The advertising industry says that this is not its problem, that advertisers are just a convenient target for politicians such as myself. The industry says that obesity and childhood diabetes are due to children not taking enough exercise. I certainly agree that regular exercise is vital to children's health, but so too is what they put in their mouths. Far from being an easy target for politicians, the massively powerful, multinational food and drink industry is able to employ well placed and well paid lobbyists.

As a nation, however, we have to put our children's health first. There are many steps that need to be taken. Children need to take more exercise, and better education is needed for both parents and children. The Department of Health has taken good initiatives in its healthy eating campaign and by providing free fruit in schools. Those initiatives are, however, severely undermined by the spending power of the food and drink industry, which is able to spend up to 100 times more promoting its high-fat, high-sugar and high-salt products than the Government spend on their healthy eating campaigns.
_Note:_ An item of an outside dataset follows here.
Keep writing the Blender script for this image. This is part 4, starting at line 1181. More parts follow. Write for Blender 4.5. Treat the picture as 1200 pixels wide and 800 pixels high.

Independent Television Commission guidance has failed to prevent the advertising industry from ruthlessly targeting children, and Ofcom's recent suggestion that the industry should be self-policing would demonstrably be ineffective. What is needed is legislation. We need to ban the advertising of high-fat, high-sugar and high-salt food and drink on children's television. My Bill would do exactly that. However, owing to the procedures of the House or a lack of parliamentary time, my Bill may fail to become law, and I call on the Secretary of State for Culture, Media and Sport to support the Department of Health initiatives and protect children's health by doing what public opinion is overwhelmingly calling for: banning the advertising of food and drink from children's television scheduling.

I commend my Bill to the House.

Question put and agreed to.

Bill ordered to be brought in by Ms Debra Shipley, Linda Perham, Vera Baird, Ann Clwyd, Dr. Brian Iddon, Glenda Jackson, Brian White, Mr. Jim Cunningham, Geraint Davies, Andrew Mackinlay and Angela Eagle.